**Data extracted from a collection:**

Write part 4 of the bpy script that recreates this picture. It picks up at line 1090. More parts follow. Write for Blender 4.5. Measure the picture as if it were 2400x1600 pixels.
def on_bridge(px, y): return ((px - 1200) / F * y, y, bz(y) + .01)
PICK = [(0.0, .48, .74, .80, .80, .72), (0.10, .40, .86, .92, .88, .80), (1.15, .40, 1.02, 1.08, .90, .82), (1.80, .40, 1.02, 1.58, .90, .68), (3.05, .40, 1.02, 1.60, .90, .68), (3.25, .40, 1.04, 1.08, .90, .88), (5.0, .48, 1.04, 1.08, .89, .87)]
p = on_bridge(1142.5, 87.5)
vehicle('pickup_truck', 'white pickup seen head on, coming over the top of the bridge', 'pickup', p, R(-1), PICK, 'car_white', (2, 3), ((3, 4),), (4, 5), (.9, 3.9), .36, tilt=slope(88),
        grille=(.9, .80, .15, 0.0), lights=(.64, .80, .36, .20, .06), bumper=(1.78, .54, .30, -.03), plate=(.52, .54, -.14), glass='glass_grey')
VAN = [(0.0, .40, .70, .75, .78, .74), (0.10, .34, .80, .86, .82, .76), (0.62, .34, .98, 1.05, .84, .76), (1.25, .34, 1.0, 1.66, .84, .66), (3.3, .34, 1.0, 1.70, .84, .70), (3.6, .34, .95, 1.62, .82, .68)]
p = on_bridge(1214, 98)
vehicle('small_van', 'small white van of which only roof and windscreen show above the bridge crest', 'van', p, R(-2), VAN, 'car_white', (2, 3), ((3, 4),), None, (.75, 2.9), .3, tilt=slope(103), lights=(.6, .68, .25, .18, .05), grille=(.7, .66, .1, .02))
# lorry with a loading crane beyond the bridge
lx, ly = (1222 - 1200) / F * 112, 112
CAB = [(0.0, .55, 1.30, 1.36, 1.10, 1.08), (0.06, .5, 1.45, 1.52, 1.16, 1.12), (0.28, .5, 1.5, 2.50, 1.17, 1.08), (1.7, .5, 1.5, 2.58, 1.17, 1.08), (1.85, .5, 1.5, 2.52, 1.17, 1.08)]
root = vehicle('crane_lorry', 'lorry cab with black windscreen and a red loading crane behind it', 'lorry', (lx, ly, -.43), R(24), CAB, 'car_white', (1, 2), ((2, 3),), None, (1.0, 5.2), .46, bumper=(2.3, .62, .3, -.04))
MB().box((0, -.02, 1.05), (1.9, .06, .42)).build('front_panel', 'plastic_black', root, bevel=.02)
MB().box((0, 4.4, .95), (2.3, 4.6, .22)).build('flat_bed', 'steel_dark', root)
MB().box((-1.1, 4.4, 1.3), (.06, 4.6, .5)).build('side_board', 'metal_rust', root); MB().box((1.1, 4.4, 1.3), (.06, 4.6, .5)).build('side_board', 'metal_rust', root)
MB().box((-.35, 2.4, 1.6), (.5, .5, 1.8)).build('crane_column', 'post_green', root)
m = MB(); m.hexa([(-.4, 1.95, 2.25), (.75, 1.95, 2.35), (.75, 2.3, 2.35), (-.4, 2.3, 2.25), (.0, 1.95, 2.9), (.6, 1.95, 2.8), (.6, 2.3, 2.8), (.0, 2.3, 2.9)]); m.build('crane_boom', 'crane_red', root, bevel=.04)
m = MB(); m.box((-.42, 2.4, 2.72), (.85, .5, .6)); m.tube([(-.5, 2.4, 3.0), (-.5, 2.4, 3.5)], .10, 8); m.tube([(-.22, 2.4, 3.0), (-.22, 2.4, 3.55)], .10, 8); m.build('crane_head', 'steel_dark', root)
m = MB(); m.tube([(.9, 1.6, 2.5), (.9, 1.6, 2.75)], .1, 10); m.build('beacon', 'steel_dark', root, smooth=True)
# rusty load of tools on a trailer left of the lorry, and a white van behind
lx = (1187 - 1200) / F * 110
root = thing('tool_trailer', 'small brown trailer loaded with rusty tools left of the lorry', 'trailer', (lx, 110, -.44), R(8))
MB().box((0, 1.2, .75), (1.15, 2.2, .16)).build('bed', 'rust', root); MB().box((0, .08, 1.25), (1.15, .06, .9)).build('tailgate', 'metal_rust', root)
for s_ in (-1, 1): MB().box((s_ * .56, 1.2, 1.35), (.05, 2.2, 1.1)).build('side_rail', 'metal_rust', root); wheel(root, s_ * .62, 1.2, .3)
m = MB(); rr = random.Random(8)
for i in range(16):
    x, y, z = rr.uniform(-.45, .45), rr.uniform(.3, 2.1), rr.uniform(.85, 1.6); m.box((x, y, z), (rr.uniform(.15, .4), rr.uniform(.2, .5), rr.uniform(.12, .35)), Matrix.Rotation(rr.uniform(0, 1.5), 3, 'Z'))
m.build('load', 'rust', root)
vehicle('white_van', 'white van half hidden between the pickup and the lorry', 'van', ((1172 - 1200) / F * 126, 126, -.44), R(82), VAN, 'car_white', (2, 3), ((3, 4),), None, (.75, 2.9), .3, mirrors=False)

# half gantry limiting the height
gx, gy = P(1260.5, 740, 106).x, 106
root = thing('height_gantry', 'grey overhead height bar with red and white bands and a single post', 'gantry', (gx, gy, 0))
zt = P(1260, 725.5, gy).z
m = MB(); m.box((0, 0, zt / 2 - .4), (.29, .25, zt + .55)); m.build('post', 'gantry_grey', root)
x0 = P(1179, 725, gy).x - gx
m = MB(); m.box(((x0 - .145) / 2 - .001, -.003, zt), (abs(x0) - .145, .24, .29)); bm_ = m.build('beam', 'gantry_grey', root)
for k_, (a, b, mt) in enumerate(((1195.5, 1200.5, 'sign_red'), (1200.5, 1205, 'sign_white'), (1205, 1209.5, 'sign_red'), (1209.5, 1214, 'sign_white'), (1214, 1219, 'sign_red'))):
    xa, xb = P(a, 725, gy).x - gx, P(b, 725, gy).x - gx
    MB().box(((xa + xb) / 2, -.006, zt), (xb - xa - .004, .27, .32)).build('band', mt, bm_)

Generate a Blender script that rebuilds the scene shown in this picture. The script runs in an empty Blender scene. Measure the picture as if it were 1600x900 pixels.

**YOUR TASK:**
Set down all of the records shown above once more, exactly.

**COMPLETE OUTPUT:**
Write part 4 of the bpy script that recreates this picture. It picks up at line 1090. More parts follow. Write for Blender 4.5. Measure the picture as if it were 2400x1600 pixels.
def on_bridge(px, y): return ((px - 1200) / F * y, y, bz(y) + .01)
PICK = [(0.0, .48, .74, .80, .80, .72), (0.10, .40, .86, .92, .88, .80), (1.15, .40, 1.02, 1.08, .90, .82), (1.80, .40, 1.02, 1.58, .90, .68), (3.05, .40, 1.02, 1.60, .90, .68), (3.25, .40, 1.04, 1.08, .90, .88), (5.0, .48, 1.04, 1.08, .89, .87)]
p = on_bridge(1142.5, 87.5)
vehicle('pickup_truck', 'white pickup seen head on, coming over the top of the bridge', 'pickup', p, R(-1), PICK, 'car_white', (2, 3), ((3, 4),), (4, 5), (.9, 3.9), .36, tilt=slope(88),
        grille=(.9, .80, .15, 0.0), lights=(.64, .80, .36, .20, .06), bumper=(1.78, .54, .30, -.03), plate=(.52, .54, -.14), glass='glass_grey')
VAN = [(0.0, .40, .70, .75, .78, .74), (0.10, .34, .80, .86, .82, .76), (0.62, .34, .98, 1.05, .84, .76), (1.25, .34, 1.0, 1.66, .84, .66), (3.3, .34, 1.0, 1.70, .84, .70), (3.6, .34, .95, 1.62, .82, .68)]
p = on_bridge(1214, 98)
vehicle('small_van', 'small white van of which only roof and windscreen show above the bridge crest', 'van', p, R(-2), VAN, 'car_white', (2, 3), ((3, 4),), None, (.75, 2.9), .3, tilt=slope(103), lights=(.6, .68, .25, .18, .05), grille=(.7, .66, .1, .02))
# lorry with a loading crane beyond the bridge
lx, ly = (1222 - 1200) / F * 112, 112
CAB = [(0.0, .55, 1.30, 1.36, 1.10, 1.08), (0.06, .5, 1.45, 1.52, 1.16, 1.12), (0.28, .5, 1.5, 2.50, 1.17, 1.08), (1.7, .5, 1.5, 2.58, 1.17, 1.08), (1.85, .5, 1.5, 2.52, 1.17, 1.08)]
root = vehicle('crane_lorry', 'lorry cab with black windscreen and a red loading crane behind it', 'lorry', (lx, ly, -.43), R(24), CAB, 'car_white', (1, 2), ((2, 3),), None, (1.0, 5.2), .46, bumper=(2.3, .62, .3, -.04))
MB().box((0, -.02, 1.05), (1.9, .06, .42)).build('front_panel', 'plastic_black', root, bevel=.02)
MB().box((0, 4.4, .95), (2.3, 4.6, .22)).build('flat_bed', 'steel_dark', root)
MB().box((-1.1, 4.4, 1.3), (.06, 4.6, .5)).build('side_board', 'metal_rust', root); MB().box((1.1, 4.4, 1.3), (.06, 4.6, .5)).build('side_board', 'metal_rust', root)
MB().box((-.35, 2.4, 1.6), (.5, .5, 1.8)).build('crane_column', 'post_green', root)
m = MB(); m.hexa([(-.4, 1.95, 2.25), (.75, 1.95, 2.35), (.75, 2.3, 2.35), (-.4, 2.3, 2.25), (.0, 1.95, 2.9), (.6, 1.95, 2.8), (.6, 2.3, 2.8), (.0, 2.3, 2.9)]); m.build('crane_boom', 'crane_red', root, bevel=.04)
m = MB(); m.box((-.42, 2.4, 2.72), (.85, .5, .6)); m.tube([(-.5, 2.4, 3.0), (-.5, 2.4, 3.5)], .10, 8); m.tube([(-.22, 2.4, 3.0), (-.22, 2.4, 3.55)], .10, 8); m.build('crane_head', 'steel_dark', root)
m = MB(); m.tube([(.9, 1.6, 2.5), (.9, 1.6, 2.75)], .1, 10); m.build('beacon', 'steel_dark', root, smooth=True)
# rusty load of tools on a trailer left of the lorry, and a white van behind
lx = (1187 - 1200) / F * 110
root = thing('tool_trailer', 'small brown trailer loaded with rusty tools left of the lorry', 'trailer', (lx, 110, -.44), R(8))
MB().box((0, 1.2, .75), (1.15, 2.2, .16)).build('bed', 'rust', root); MB().box((0, .08, 1.25), (1.15, .06, .9)).build('tailgate', 'metal_rust', root)
for s_ in (-1, 1): MB().box((s_ * .56, 1.2, 1.35), (.05, 2.2, 1.1)).build('side_rail', 'metal_rust', root); wheel(root, s_ * .62, 1.2, .3)
m = MB(); rr = random.Random(8)
for i in range(16):
    x, y, z = rr.uniform(-.45, .45), rr.uniform(.3, 2.1), rr.uniform(.85, 1.6); m.box((x, y, z), (rr.uniform(.15, .4), rr.uniform(.2, .5), rr.uniform(.12, .35)), Matrix.Rotation(rr.uniform(0, 1.5), 3, 'Z'))
m.build('load', 'rust', root)
vehicle('white_van', 'white van half hidden between the pickup and the lorry', 'van', ((1172 - 1200) / F * 126, 126, -.44), R(82), VAN, 'car_white', (2, 3), ((3, 4),), None, (.75, 2.9), .3, mirrors=False)

# half gantry limiting the height
gx, gy = P(1260.5, 740, 106).x, 106
root = thing('height_gantry', 'grey overhead height bar with red and white bands and a single post', 'gantry', (gx, gy, 0))
zt = P(1260, 725.5, gy).z
m = MB(); m.box((0, 0, zt / 2 - .4), (.29, .25, zt + .55)); m.build('post', 'gantry_grey', root)
x0 = P(1179, 725, gy).x - gx
m = MB(); m.box(((x0 - .145) / 2 - .001, -.003, zt), (abs(x0) - .145, .24, .29)); bm_ = m.build('beam', 'gantry_grey', root)
for k_, (a, b, mt) in enumerate(((1195.5, 1200.5, 'sign_red'), (1200.5, 1205, 'sign_white'), (1205, 1209.5, 'sign_red'), (1209.5, 1214, 'sign_white'), (1214, 1219, 'sign_red'))):
    xa, xb = P(a, 725, gy).x - gx, P(b, 725, gy).x - gx
    MB().box(((xa + xb) / 2, -.006, zt), (xb - xa - .004, .27, .32)).build('band', mt, bm_)

Generate a Blender script that rebuilds the scene shown in this picture. The script runs in an empty Blender scene. Measure the picture as if it were 1600x900 pixels.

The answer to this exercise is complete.